Introducción
Este libro presenta un conjunto de ensayos filosóficos escritos a lo largo de casi veinte años (1993-2012), y en ellos se pueden observar algunos de los cambios de mis ideas durante ese período de tiempo.1 Si me preguntaran qué confiere unidad a este volumen, si es que hubiera algo, solo me sería posible responder con vacilación. Si pudiera desprenderse un sentido de esta vacilación, probablemente sería este: cuando hablamos de la formación del sujeto, siempre asumimos un umbral de vulnerabilidad e impresionabilidad que parece preceder a la formación de un «yo» consciente y deliberado. Eso solo significa que esta criatura que yo soy está afectada por algo exterior a sí mismo, entendido como un a priori, que activa y da forma al sujeto que soy. Cuando uso el pronombre en primera persona en este contexto, no estoy hablando exactamente de mí. Sin duda, lo que digo tiene implicaciones personales, pero opera en un nivel relativamente impersonal. No voy a citar todo el tiempo el pronombre en primera persona entre esas comillas aterradoras, aunque quiero aclarar que cada vez que digo «yo», también estoy refiriéndome a ti, y a todos aquellos que usan el pronombre o hablan una lengua que conjuga la primera persona de otro modo.
Estoy insinuando que antes de poder decir «yo» ya me veo afectada, y que en cualquier caso tengo que estar afectada para ser capaz de decir «yo». Sin embargo, estas proposiciones tan claras fracasan al intentar describir el umbral de vulnerabilidad que precede a cualquiera de los sentidos de individuación o la capacidad lingüística para la autorreferencialidad. Se podría decir que solo estoy sugiriendo que los sentidos son primarios y que sentimos cosas, experimentamos impresiones, antes de formar cualquier pensamiento, incluyendo los pensamientos que podamos tener sobre nosotros mismos. Esta caracterización estaría en lo cierto según lo que voy a decir, pero no bastaría para explicar lo que pretendo mostrar.

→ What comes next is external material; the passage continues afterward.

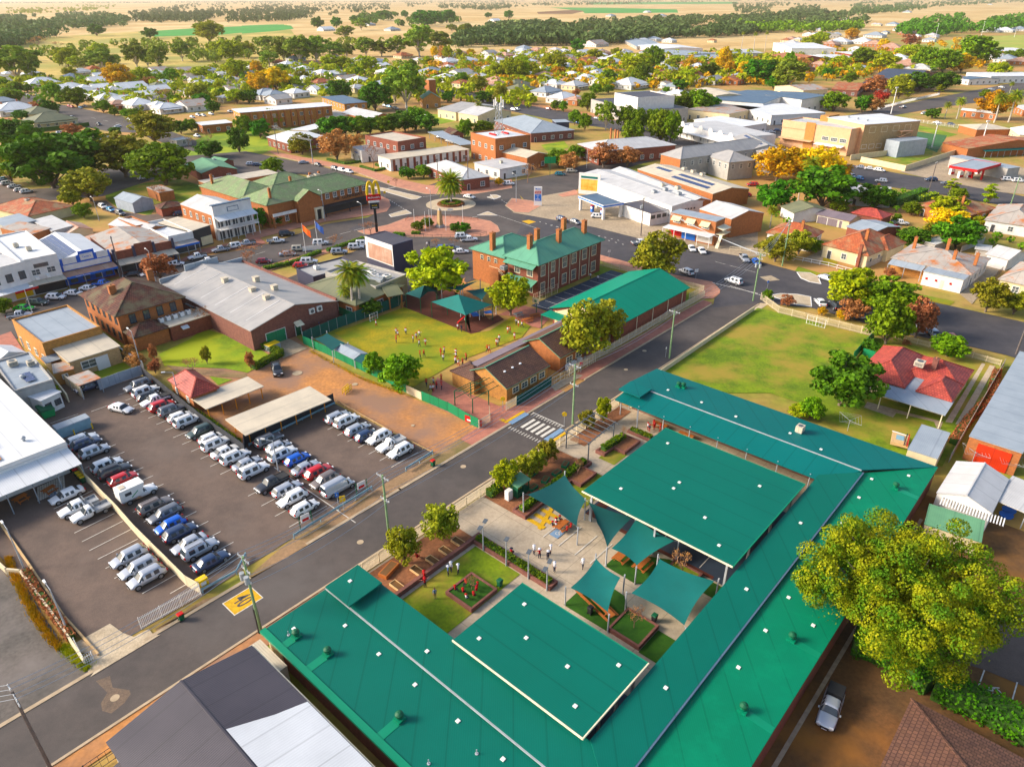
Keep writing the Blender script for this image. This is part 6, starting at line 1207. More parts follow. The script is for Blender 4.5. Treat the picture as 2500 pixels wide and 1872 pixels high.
r = empty('monument', K('B2 1615,870')[0], HU); tag(r, 'tapering grey stone monument on the paved island', 'monument'); MB().hexa([(-1.1,-1.1,0),(1.1,-1.1,0),(1.1,1.1,0),(-1.1,1.1,0)],[(-.9,-.9,.9),(.9,-.9,.9),(.9,.9,.9),(-.9,.9,.9)],'wall_grey').build('base', r); MB().hexa([(-.7,-.7,.9),(.7,-.7,.9),(.7,.7,.9),(-.7,.7,.9)],[(-.4,-.4,5.2),(.4,-.4,5.2),(.4,.4,5.2),(-.4,.4,5.2)],'brick_cream').hexa([(-.4,-.4,5.2),(.4,-.4,5.2),(.4,.4,5.2),(-.4,.4,5.2)],[(-.05,-.05,5.8),(.05,-.05,5.8),(.05,.05,5.8),(-.05,.05,5.8)],'wall_grey').build('shaft', r)
for i, s_ in enumerate(('B2 1405,885','B2 1495,905','B2 1665,900','B2 1805,850','B2 1530,890')): thing('flag_pole', MB().tube((0,0,0),(0,0,5.8),.07,.05,'white',8).tube((0,0,5.8),(0,0,5.95),.1,.1,'white',8), f'bare white flag pole on the monument island, {ORD(i+1)} counted around the shaft', 'flag pole', K(s_)[0], group='flag poles around the monument')
fence('low_fence', 'B2 1330,955 1700,962 1950,950 2000,930', .9, 'low dark rail fence along near side of the monument island', 'trunk', 'rail', z=.15); fence('low_wall', 'B2 1330,820 1350,800 1500,790 1700,790 1930,815', .8, 'low brick wall along far side of the monument island', 'brick_red', 'rail', z=.15)
hedge('hedge', K('B2 1230,935 1320,945'), 1.2, .9, 'clipped hedge at left end of the monument island', 'mid'); hedge('hedge', K('B2 1380,925 1450,930'), 1.2, .8, 'small clipped hedge in front of the flag poles', 'mid'); hedge('hedge', K('B2 1750,920 1820,925'), 1.2, .8, 'small clipped hedge right of the monument', 'mid')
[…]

En primer lugar, no estoy segura de que haya ciertos «pensamientos» que intervengan cuando sentimos algo. Y en segundo, quiero subrayar el problema metodológico que subyace a cualquier reivindicación de la supremacía de los sentidos: si digo que ya me veo afectada antes de poder decir «yo», mi palabra llega mucho después del proceso que pretendo describir. De hecho, mi posición retrospectiva siembra dudas sobre si realmente puedo describir esta situación, puesto que hablando en sentido estricto, yo no estaba presente en el proceso, y por lo visto, yo mismo soy uno de sus diversos efectos. Además, bien puede ser que, retroactivamente, reconstruya ese origen en función del fantasma que sea que me atenaza, de modo que tú solo obtendrás un relato de mi fantasma, no de mi origen. Dado que se trata de cuestiones harto controvertidas, uno podría pensar que deberíamos guardar silencio, evitando por completo el uso de la primera persona, ya que la función indexical fracasa justo en el momento en que pretendemos gobernar sus fuerzas para ayudarnos a describir algo difícil. Yo sugeriría, más bien, aceptar este desfase y proceder con un estilo narrativo que apunte a la condición paradójica de intentar relatar algo sobre mi formación, que es previo a mi propia capacidad narrativa y que, de hecho, da lugar a esa capacidad narrativa.
Tomemos la conocida frase de Nietzsche donde «truenan […] las doce campanadas del mediodía», y sobresaltan a la persona autorreflexiva, que solodespués se frota las orejas «sorprendida» y «perpleja» y se pregunta «¿qué es lo que en realidad hemos vivido allí?».2 Podría ser que este desfase, lo que Freud denominaba «retroactividad»(Nachträglichkeit), sea un rasgo inevitable de investigaciones como esta, y sea lo que infiere a la narración la perspectiva histórica del presente. Aun más, ¿es posible intentar dotar de una secuencia narrativa al proceso de verse afectado, un umbral de vulnerabilidad y transmisión y reflexión, y expresar una vida que todavía no existía y, en parte, dar cuenta de la emergencia de ese yo?